Quick question: did you find any one channel outperformed the others for your first 10 users?

Nika

I think that it was a mixture of speaking about minimalist phone – sharing that information with the closest ones (so real connections), good ASO, and social media ads.

James Stokes

Genuinely asking myself the same question right now. I am launching on Product Hunt this Tuesday and have not hit 100 users yet.

What I am doing in the run-up: posting daily on LinkedIn, commenting in Product Hunt forums every day to build presence, posting in Facebook groups and being honest about the story behind why I built it.

The story seems to resonate most. Not the features. Not the price. The why.

Red Flag AI Pro is a marketing compliance scanner — built after I got personally ripped off one too many times. That angle is getting more traction than anything technical I post.

Ask me again on Wednesday how it went. 😄

Active now at a discount. Full launch Tuesday on Product Hunt. 🚩

Jim Jeffers

The biggest post-PH lift I’ve seen is usually from turning the launch into a follow-up map, not treating it as a one-day channel.

A few useful buckets:

1. People who commented with objections → write the sharper FAQ / comparison page.
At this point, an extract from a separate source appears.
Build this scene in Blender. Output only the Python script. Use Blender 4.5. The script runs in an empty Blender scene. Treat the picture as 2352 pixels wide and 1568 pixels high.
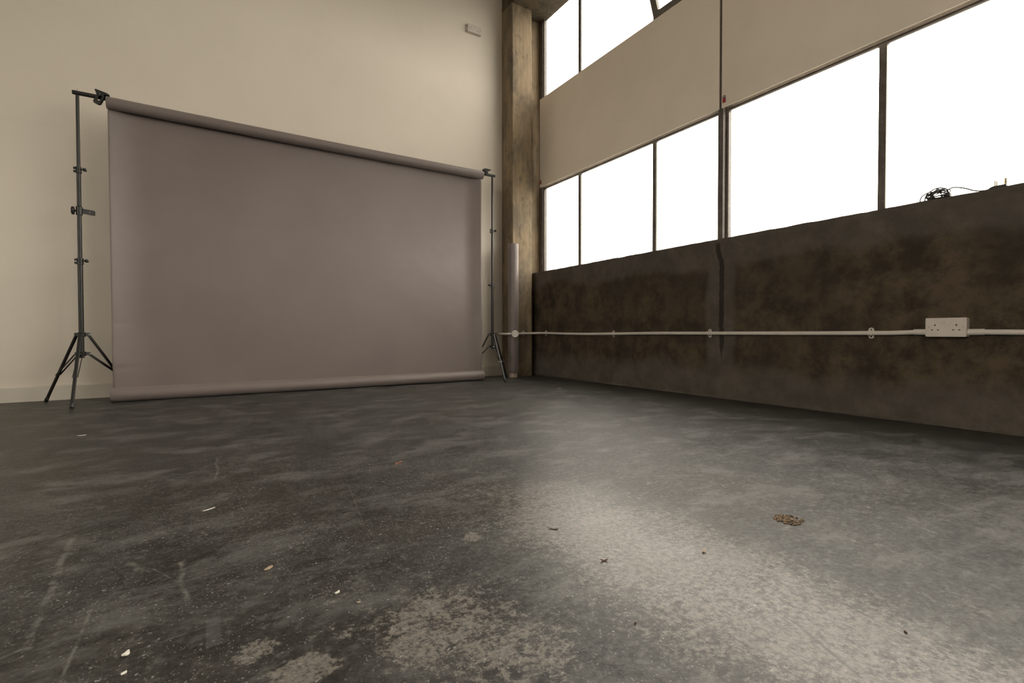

2. People who upvoted but didn’t sign up → ask what was unclear, not “please try it.”

3. Makers in adjacent tools → trade very specific feedback, because they understand the workflow pain.

4. Repeated phrases in comments → use those words in the next landing-page iteration.

So my vote is: community/comment follow-up first, then the niche channel where those exact phrases already show up. Reddit, directories, LinkedIn, etc. work better once the PH launch has told you which pain language is actually landing.

Alper Tayfur

@wasil_abdal I think the best post-PH channel depends on what the launch teaches you. The comments and objections can become a map: what to explain better, which communities to test next, and which pain language actually resonates before you push harder on distribution.

Farrukh Butt

Founder-led outreach worked better than anything else for me. Product Hunt gives the initial visibility, but the real traction usually comes from personally following up with people who showed interest and turning that attention into conversations.